Según cuenta mi eterno cofrade, en una soleada tarde estaba la señora Anastasia sentada muy cerca de su ventana y escuchó la voz de un vendedor que pregonaba su producto mediante una de esas grabaciones. La señora quedó sorprendida y sin dar crédito a lo que escuchaba agudizó su oído y volvió a percibir el texto que lanzaba el altoparlante. Esta vez los colores rosas salieron a su pálido rostro y casi sin pensarlo dejó escapar un comentario en alta voz:

—¡No, no puede ser!

Volvió a escuchar con mucha más atención y más roja que un tomate llamó a su hermana Dolores:

—Lola, ¡ven acá, oye esto!

La vetusta hermana se acercó y ambas oyeron nuevamente el «metálico» pregón. Se miraron como si el diablo se hubiera apoderado de sus almas. La recién llegada se persignó y balbuceó una frase que no por manida dejaba de ser preocupante:

—¿A dónde iremos a parar?

—¿Es eso que escuchamos? interrogó Anastasia.

—¿Qué otra cosa puede ser?

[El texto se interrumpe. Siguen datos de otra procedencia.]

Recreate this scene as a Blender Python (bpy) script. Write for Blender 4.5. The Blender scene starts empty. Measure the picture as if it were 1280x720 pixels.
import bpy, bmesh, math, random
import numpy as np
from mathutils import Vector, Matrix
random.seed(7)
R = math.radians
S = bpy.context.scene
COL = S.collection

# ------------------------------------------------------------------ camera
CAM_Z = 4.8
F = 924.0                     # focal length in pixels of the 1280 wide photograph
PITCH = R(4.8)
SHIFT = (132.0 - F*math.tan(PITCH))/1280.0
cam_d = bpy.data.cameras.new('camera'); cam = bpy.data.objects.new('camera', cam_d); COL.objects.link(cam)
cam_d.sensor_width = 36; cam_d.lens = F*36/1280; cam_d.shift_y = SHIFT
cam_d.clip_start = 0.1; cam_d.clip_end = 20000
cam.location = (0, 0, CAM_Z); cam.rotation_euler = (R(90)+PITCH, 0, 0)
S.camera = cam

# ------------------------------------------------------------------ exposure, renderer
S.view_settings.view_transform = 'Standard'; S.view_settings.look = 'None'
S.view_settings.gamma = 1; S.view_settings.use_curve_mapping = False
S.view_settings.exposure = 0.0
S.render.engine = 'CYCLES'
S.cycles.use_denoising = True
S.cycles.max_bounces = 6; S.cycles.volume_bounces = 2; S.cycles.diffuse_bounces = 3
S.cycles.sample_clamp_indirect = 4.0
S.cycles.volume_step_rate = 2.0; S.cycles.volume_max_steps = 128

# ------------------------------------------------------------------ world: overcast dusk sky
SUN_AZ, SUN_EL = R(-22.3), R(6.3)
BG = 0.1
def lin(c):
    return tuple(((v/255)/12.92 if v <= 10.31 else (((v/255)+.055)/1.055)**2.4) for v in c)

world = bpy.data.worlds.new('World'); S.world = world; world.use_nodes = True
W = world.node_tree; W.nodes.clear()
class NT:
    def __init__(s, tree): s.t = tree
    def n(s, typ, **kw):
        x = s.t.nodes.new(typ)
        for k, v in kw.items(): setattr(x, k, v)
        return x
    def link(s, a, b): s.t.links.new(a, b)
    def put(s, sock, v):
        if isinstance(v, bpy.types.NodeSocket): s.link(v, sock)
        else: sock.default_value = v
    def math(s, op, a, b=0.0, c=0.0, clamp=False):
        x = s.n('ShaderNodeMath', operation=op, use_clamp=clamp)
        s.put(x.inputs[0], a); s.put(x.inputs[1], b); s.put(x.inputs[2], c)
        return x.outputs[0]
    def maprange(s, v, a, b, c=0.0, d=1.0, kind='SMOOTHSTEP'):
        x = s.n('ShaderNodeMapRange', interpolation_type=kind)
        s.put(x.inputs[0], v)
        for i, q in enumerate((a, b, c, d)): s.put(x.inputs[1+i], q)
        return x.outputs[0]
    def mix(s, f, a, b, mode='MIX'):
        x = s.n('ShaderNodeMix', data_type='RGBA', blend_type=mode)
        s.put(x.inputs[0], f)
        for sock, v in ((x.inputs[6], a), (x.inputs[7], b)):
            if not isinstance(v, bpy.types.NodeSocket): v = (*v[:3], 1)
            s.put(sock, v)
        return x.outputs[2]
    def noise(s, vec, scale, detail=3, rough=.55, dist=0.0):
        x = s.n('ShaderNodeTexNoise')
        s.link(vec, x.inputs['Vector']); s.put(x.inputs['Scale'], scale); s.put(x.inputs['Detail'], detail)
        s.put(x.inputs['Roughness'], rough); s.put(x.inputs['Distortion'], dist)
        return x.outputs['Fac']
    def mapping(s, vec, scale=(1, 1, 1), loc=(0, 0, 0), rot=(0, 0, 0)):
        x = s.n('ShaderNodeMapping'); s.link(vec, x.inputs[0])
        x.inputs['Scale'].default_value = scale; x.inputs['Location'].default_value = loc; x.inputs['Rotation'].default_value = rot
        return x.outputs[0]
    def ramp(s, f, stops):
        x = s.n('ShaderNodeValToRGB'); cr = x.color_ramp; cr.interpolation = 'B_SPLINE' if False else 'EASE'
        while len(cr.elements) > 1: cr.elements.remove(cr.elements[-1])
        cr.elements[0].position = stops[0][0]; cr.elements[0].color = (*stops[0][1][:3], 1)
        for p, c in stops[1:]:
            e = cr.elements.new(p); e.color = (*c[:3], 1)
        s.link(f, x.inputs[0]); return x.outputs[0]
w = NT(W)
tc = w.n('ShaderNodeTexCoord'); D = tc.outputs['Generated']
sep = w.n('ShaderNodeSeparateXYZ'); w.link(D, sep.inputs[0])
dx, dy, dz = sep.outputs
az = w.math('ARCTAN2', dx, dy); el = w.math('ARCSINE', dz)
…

Lo dice clarito, clarito, y además… ¡pelado!

—¡A mí ya nada me sorprende! ¡Es incontrolable el desparpajo mayúsculo que nos rodea! ¡En plena calle, a las tres de la tarde!

—¿A cómo será? ¿Alguien se lo comprará? Yo no puedo creerlo —dijo Lola un poco incrédula y se acercó a la ventana. Inmediatamente su hermana mayor la atajó:

—¡Ni te atrevas, hay que tener vergüenza! Y por el precio no te preocupes, todo está carísimo, pero la gente igual lo compra todo, hasta un… ¡eso pelado!

Lola se quedó inmóvil como niño frustrado que quedó con ganas de ver un… ¡eso pelado! La puerta se abrió en ese instante y entró Osvaldito, el nieto de Anastasia. Esta vez se escuchó el pregón con más potencia. Ambas señoras se miraron ruborizadas y Lola, que aún estaba deseosa de saber, le preguntó al infante:

—Osvy, ¿qué es lo que vende ese señor?

El niño miró con duda, pero respondió sin titubear: ¡Cono de helado! ¿Ustedes quieren?

Las señoras soltaron sendos suspiros como potros que escapan a galope. Anastasia, sin apenas tomar aliento comentó:

—¡Qué mal rato he pasado mi Dios! ¿Y por qué ese hombre mejor no dice barquillo?